6. Motive narratives raised by survivors and dissenters
Among the motives advanced by survivors and sympathetic analysts are strategic rationales: some posit the Liberty’s SIGINT mission threatened the secrecy of Israeli operations (including actions around the Golan Heights), and that silencing the ship would protect operational plans—an interpretation advanced in books and some independent studies, though not accepted by official inquiries [1] [8] [9].
7. Contradictory official findings and released intelligence that complicate the claim
To balance the record, multiple official U.S. and Israeli inquiries, plus later declassified CIA and NSA assessments, concluded the attack was a tragic case of mistaken identity amid wartime confusion; historians at the NSA and released CIA memos have been cited to contend Israel did not know it was striking a U.S. vessel, which is the principal counter-argument to survivor and dissenter claims [10] [2] [4].

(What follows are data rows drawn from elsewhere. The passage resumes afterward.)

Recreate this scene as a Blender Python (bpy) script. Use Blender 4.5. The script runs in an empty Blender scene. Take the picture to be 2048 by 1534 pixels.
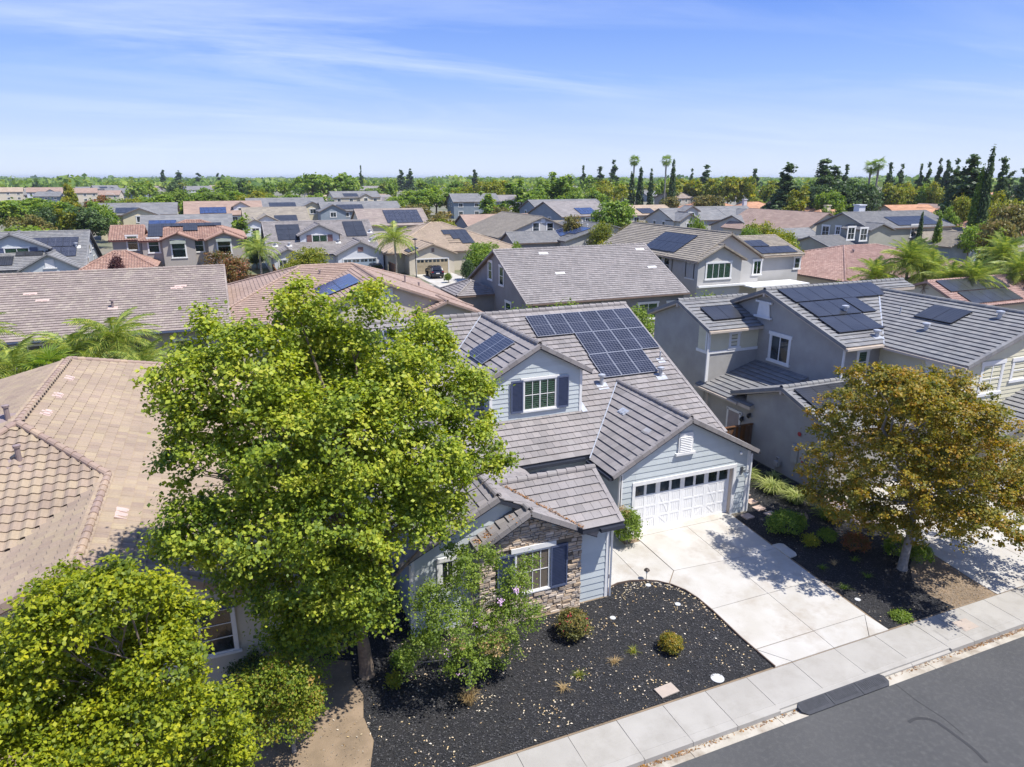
import bpy, bmesh, math, random
import numpy as np
from mathutils import Vector, Matrix
from mathutils.geometry import tessellate_polygon
random.seed(7); np.random.seed(7)
R = math.radians
scn = bpy.context.scene
COL = scn.collection

# ------------------------------------------------------------------ camera, sky, sun, exposure
CAM = Vector((0, 0, 14.0)); YAW = R(22.4); PITCH = R(16.6); FPX = 1385.0
cd = bpy.data.cameras.new('camera'); cam = bpy.data.objects.new('camera', cd); COL.objects.link(cam)
cam.location = CAM; cam.rotation_euler = (R(90) - PITCH, 0, -YAW)
cd.sensor_width = 36; cd.lens = 36 * FPX / 2048; cd.clip_start = .1; cd.clip_end = 20000
scn.camera = cam
SUN_EL, SUN_AZ = R(62), R(133)          # azimuth of the sun from +Y towards +X
world = bpy.data.worlds.new('World'); scn.world = world; world.use_nodes = True
def ramp(N, pts):
    r = N.new('ShaderNodeValToRGB'); e = r.color_ramp.elements
    while len(e) < len(pts): e.new(.5)
    for k, (p, c) in enumerate(pts): e[k].position = p; e[k].color = (*c, 1)
    return r
def build_world():
    nt = world.node_tree; N = nt.nodes; L = nt.links; N.clear()
    out = N.new('ShaderNodeOutputWorld'); bg = N.new('ShaderNodeBackground'); bg.inputs[1].default_value = .12
    sky = N.new('ShaderNodeTexSky'); sky.sky_type = 'NISHITA'; sky.sun_disc = False
    sky.sun_elevation = SUN_EL; sky.sun_rotation = SUN_AZ; sky.altitude = 20; sky.air_density = 1.0; sky.dust_density = .35; sky.ozone_density = 2.2
    tc = N.new('ShaderNodeTexCoord'); sep = N.new('ShaderNodeSeparateXYZ'); L.new(tc.outputs['Generated'], sep.inputs[0])
    # cirrus: project the view direction on a high plane, stretched noise
    mz = N.new('ShaderNodeMath'); mz.operation = 'MAXIMUM'; mz.inputs[1].default_value = .03; L.new(sep.outputs[2], mz.inputs[0])
    ad = N.new('ShaderNodeMath'); ad.operation = 'ADD'; ad.inputs[1].default_value = .08; L.new(mz.outputs[0], ad.inputs[0])
    dx = N.new('ShaderNodeMath'); dx.operation = 'DIVIDE'; L.new(sep.outputs[0], dx.inputs[0]); L.new(ad.outputs[0], dx.inputs[1])
    dy = N.new('ShaderNodeMath'); dy.operation = 'DIVIDE'; L.new(sep.outputs[1], dy.inputs[0]); L.new(ad.outputs[0], dy.inputs[1])
    cb = N.new('ShaderNodeCombineXYZ'); L.new(dx.outputs[0], cb.inputs[0]); L.new(dy.outputs[0], cb.inputs[1])
    mp = N.new('ShaderNodeMapping'); mp.inputs['Rotation'].default_value = (0, 0, R(28)); mp.inputs['Scale'].default_value = (.2, .62, 1); mp.inputs['Location'].default_value = (2.3, .7, 0)
    L.new(cb.outputs[0], mp.inputs[0])
    n1 = N.new('ShaderNodeTexNoise'); n1.inputs['Scale'].default_value = 1.25; n1.inputs['Detail'].default_value = 9; n1.inputs['Roughness'].default_value = .62; n1.inputs['Distortion'].default_value = .9
    L.new(mp.outputs[0], n1.inputs['Vector'])
    mp2 = N.new('ShaderNodeMapping'); mp2.inputs['Scale'].default_value = (.22, .3, 1); mp2.inputs['Location'].default_value = (3.1, 1.7, 0); L.new(cb.outputs[0], mp2.inputs[0])
    n2 = N.new('ShaderNodeTexNoise'); n2.inputs['Scale'].default_value = 1.1; n2.inputs['Detail'].default_value = 3; L.new(mp2.outputs[0], n2.inputs['Vector'])
    r1 = N.new('ShaderNodeMapRange'); r1.inputs[1].default_value = .42; r1.inputs[2].default_value = .74; L.new(n1.outputs[0], r1.inputs[0])
    r2 = N.new('ShaderNodeMapRange'); r2.inputs[1].default_value = .34; r2.inputs[2].default_value = .62; L.new(n2.outputs[0], r2.inputs[0])
    mu = N.new('ShaderNodeMath'); mu.operation = 'MULTIPLY'; L.new(r1.outputs[0], mu.inputs[0]); L.new(r2.outputs[0], mu.inputs[1])
    mu2 = N.new('ShaderNodeMath'); mu2.operation = 'MULTIPLY'; mu2.inputs[1].default_value = .75; L.new(mu.outputs[0], mu2.inputs[0])
    # blue deepening with elevation, paler towards the horizon, over the physical sky
    rg = ramp(N, [(0, (4.0, 4.65, 5.8)), (.05, (3.0, 3.75, 5.7)), (.12, (1.75, 2.8, 5.6)), (.21, (.85, 1.8, 5.3)), (.5, (.75, 1.6, 4.8)), (1, (.6, 1.3, 4.2))])
    L.new(sep.outputs[2], rg.inputs[0])
    mxh = N.new('ShaderNodeMix'); mxh.data_type = 'RGBA'; mxh.inputs[0].default_value = .85; L.new(sky.outputs[0], mxh.inputs[6]); L.new(rg.outputs[0], mxh.inputs[7])
    mxc = N.new('ShaderNodeMix'); mxc.data_type = 'RGBA'; mxc.inputs[7].default_value = (4.3, 4.95, 6.3, 1)
    L.new(mu2.outputs[0], mxc.inputs[0]); L.new(mxh.outputs[2], mxc.inputs[6])
    L.new(mxc.outputs[2], bg.inputs[0]); L.new(bg.outputs[0], out.inputs[0])
build_world()
sl = bpy.data.lights.new('sun', 'SUN'); sl.energy = 4.7; sl.angle = R(.55); sl.color = (1, .965, .9)
sun = bpy.data.objects.new('sun', sl); COL.objects.link(sun)
sdir = Vector((math.sin(SUN_AZ) * math.cos(SUN_EL), math.cos(SUN_AZ) * math.cos(SUN_EL), math.sin(SUN_EL)))
sun.rotation_euler = sdir.to_track_quat('Z', 'Y').to_euler()
scn.view_settings.view_transform = 'Standard'; scn.view_settings.look = 'None'
scn.view_settings.gamma = 1; scn.view_settings.exposure = .6
scn.view_settings.use_curve_mapping = False
scn.cycles.max_bounces = 8; scn.cycles.diffuse_bounces = 3; scn.cycles.glossy_bounces = 3; scn.cycles.transparent_max_bounces = 8
scn.cycles.use_denoising = True

def at(px, py, z=0.0):
    """world point seen at a pixel of the photograph, at a known height above the lot"""
    cp, sp = math.cos(PITCH), math.sin(PITCH)
    w = Vector((math.sin(YAW) * cp, math.cos(YAW) * cp, -sp)); r = Vector((math.cos(YAW), -math.sin(YAW), 0)); u = r.cross(w)
    d = w + r * ((px - 1024) / FPX) - u * ((py - 767) / FPX)
    return CAM + d * ((z - CAM.z) / d.z)

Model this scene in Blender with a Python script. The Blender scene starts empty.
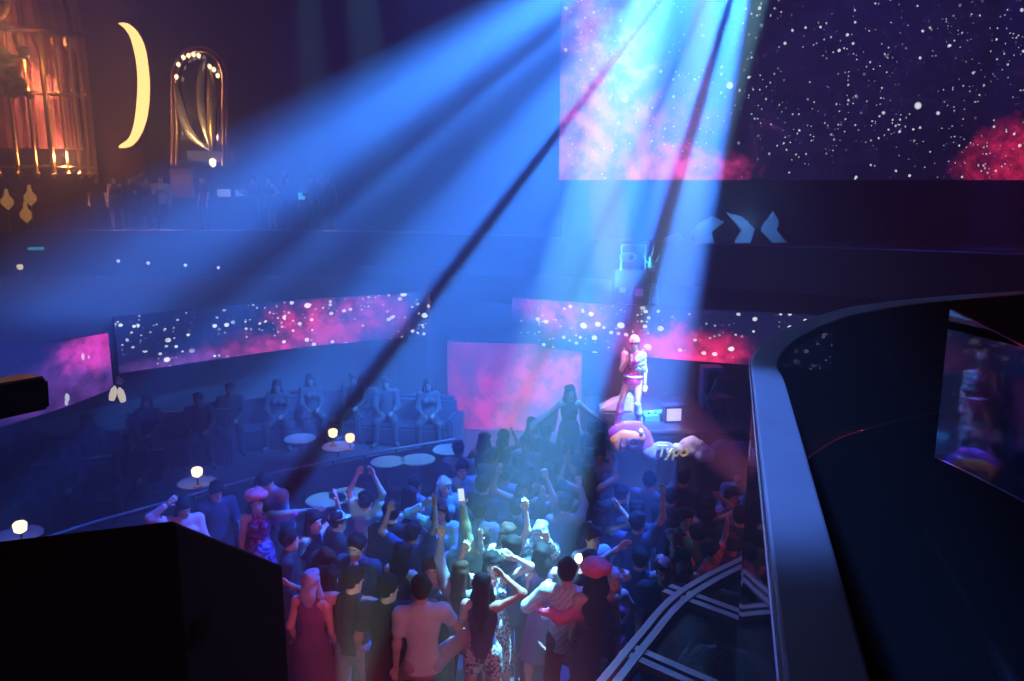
import bpy, bmesh, math, random
import numpy as np
from mathutils import Vector, Matrix
random.seed(7)
sc = bpy.context.scene
COL = sc.collection
PI = math.pi
R = math.radians

# ------------------------------------------------------------------ camera
H, FPX, CX, CY = 5.4, 760.0, 512.0, 340.5
TH = math.atan(140.5 / FPX)
cam_data = bpy.data.cameras.new('camera')
cam_data.sensor_width = 36.0
cam_data.lens = 36.0 * FPX / 1024.0
cam_data.clip_start = 0.05
cam_data.clip_end = 200
cam = bpy.data.objects.new('camera', cam_data)
COL.objects.link(cam)
cam.location = (0, 0, H)
cam.rotation_euler = (PI / 2 - TH, 0, 0)
sc.camera = cam
EYE = Vector((0, 0, H))


def ray(u, v):
    a, b = (u - CX) / FPX, (CY - v) / FPX
    return Vector((a, math.cos(TH) + b * math.sin(TH), -math.sin(TH) + b * math.cos(TH)))


def at(u, v, z=None, Y=None):
    d = ray(u, v)
    t = (z - H) / d.z if z is not None else Y / d.y
    return EYE + d * t


# ------------------------------------------------------------------ materials
def new_mat(name):
    m = bpy.data.materials.new(name)
    m.use_nodes = True
    nt = m.node_tree
    return m, nt, nt.nodes['Principled BSDF']


MATS = {}


def mat(name, col, rough=0.6, metal=0.0, emit=None, es=0.0, noise=0.0, nscale=8.0, spec=0.5, bump=0.0):
    if name in MATS:
        return MATS[name]
    m, nt, b = new_mat(name)
    b.inputs['Base Color'].default_value = (*col, 1)
    b.inputs['Roughness'].default_value = rough
    b.inputs['Metallic'].default_value = metal
    b.inputs['Specular IOR Level'].default_value = spec
    if emit:
        b.inputs['Emission Color'].default_value = (*emit, 1)
        b.inputs['Emission Strength'].default_value = es
    if noise > 0 or bump > 0:
        tc = nt.nodes.new('ShaderNodeTexCoord')
        n = nt.nodes.new('ShaderNodeTexNoise')
        n.inputs['Scale'].default_value = nscale
        n.inputs['Detail'].default_value = 5
        nt.links.new(tc.outputs['Object'], n.inputs['Vector'])
        if noise > 0:
            mx = nt.nodes.new('ShaderNodeMix')
            mx.data_type = 'RGBA'
            mx.inputs[6].default_value = (*[c * (1 - noise) for c in col], 1)
            mx.inputs[7].default_value = (*[min(1, c * (1 + noise)) for c in col], 1)
            nt.links.new(n.outputs['Fac'], mx.inputs[0])
            nt.links.new(mx.outputs[2], b.inputs['Base Color'])
        if bump > 0:
            bp = nt.nodes.new('ShaderNodeBump')
            bp.inputs['Strength'].default_value = bump
            nt.links.new(n.outputs['Fac'], bp.inputs['Height'])
            nt.links.new(bp.outputs['Normal'], b.inputs['Normal'])
    MATS[name] = m
    return m


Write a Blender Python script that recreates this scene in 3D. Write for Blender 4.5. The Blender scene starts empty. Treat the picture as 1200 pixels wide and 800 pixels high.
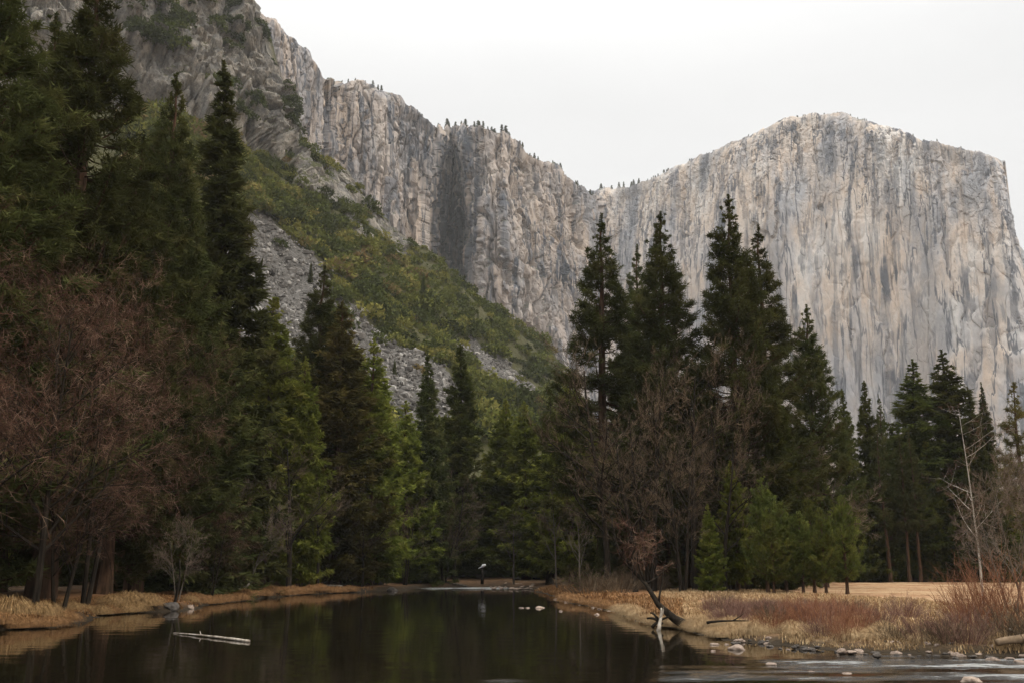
import bpy, math, random
import numpy as np
from mathutils import Vector

random.seed(7)
rng = np.random.default_rng(11)
S = bpy.context.scene
COL = S.collection
R = math.radians

# ------------------------------------------------------------------ camera maths
F = 1167.0            # focal length in photo pixels (1200 wide)
HZ = 662.0            # horizon row
H = 3.2               # eye height above the water
TH = math.atan((HZ - 400.0) / F)
CT, ST = math.cos(TH), math.sin(TH)


def P(px, py, Y):
    """world points on the ray of photo pixel (px,py) at forward distance Y"""
    px = np.asarray(px, float); py = np.asarray(py, float); Y = np.asarray(Y, float)
    dx = (px - 600) / F; dy = (400 - py) / F
    ry = CT - dy * ST; rz = ST + dy * CT
    k = Y / ry
    return np.stack(np.broadcast_arrays(dx * k, Y, H + rz * k), -1)


def G(px, py, z=0.0):
    """where the ray of a pixel meets the level z"""
    dx = (px - 600) / F; dy = (400 - py) / F
    ry = CT - dy * ST; rz = ST + dy * CT
    k = (z - H) / rz
    return np.array([dx * k, ry * k, z])


def proj(p):
    p = np.asarray(p, float)
    x, y, z = p[..., 0], p[..., 1], p[..., 2] - H
    f = y * CT + z * ST; u = -y * ST + z * CT
    f = np.where(np.abs(f) < 1e-6, 1e-6, f)
    return 600 + F * x / f, 400 - F * u / f


# ------------------------------------------------------------------ noise
def _hash(ix, iy, iz, seed):
    h = (ix.astype(np.int64) * 374761393 + iy.astype(np.int64) * 668265263 + iz.astype(np.int64) * 2147483647 + seed * 1274126177) & 0xFFFFFFFF
    h = ((h ^ (h >> 13)) * 1274126177) & 0xFFFFFFFF
    h = ((h ^ (h >> 16)) * 2246822519) & 0xFFFFFFFF
    return (h ^ (h >> 15)) & 0xFFFFFFFF


_GR = rng.normal(size=(256, 3)); _GR /= np.linalg.norm(_GR, axis=1)[:, None]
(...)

8. Bottom line: accumulative testimony versus contested institutional findings
The case for deliberateness rests on a bundle of survivor assertions—visibility of American markings, radio jamming, unmarked aircraft, machine-gunning of rafts—paired with dissenting statements from some former U.S. officials and procedural questions about the rapid timeline and subsequent handling of witnesses; official and declassified agency investigations offer alternative explanations emphasizing confusion and misidentification, so while survivors and dissenters present multiple pieces that together suggest intent, the documentary record as released and interpreted by agencies remains divided [5] [7] [4] [10].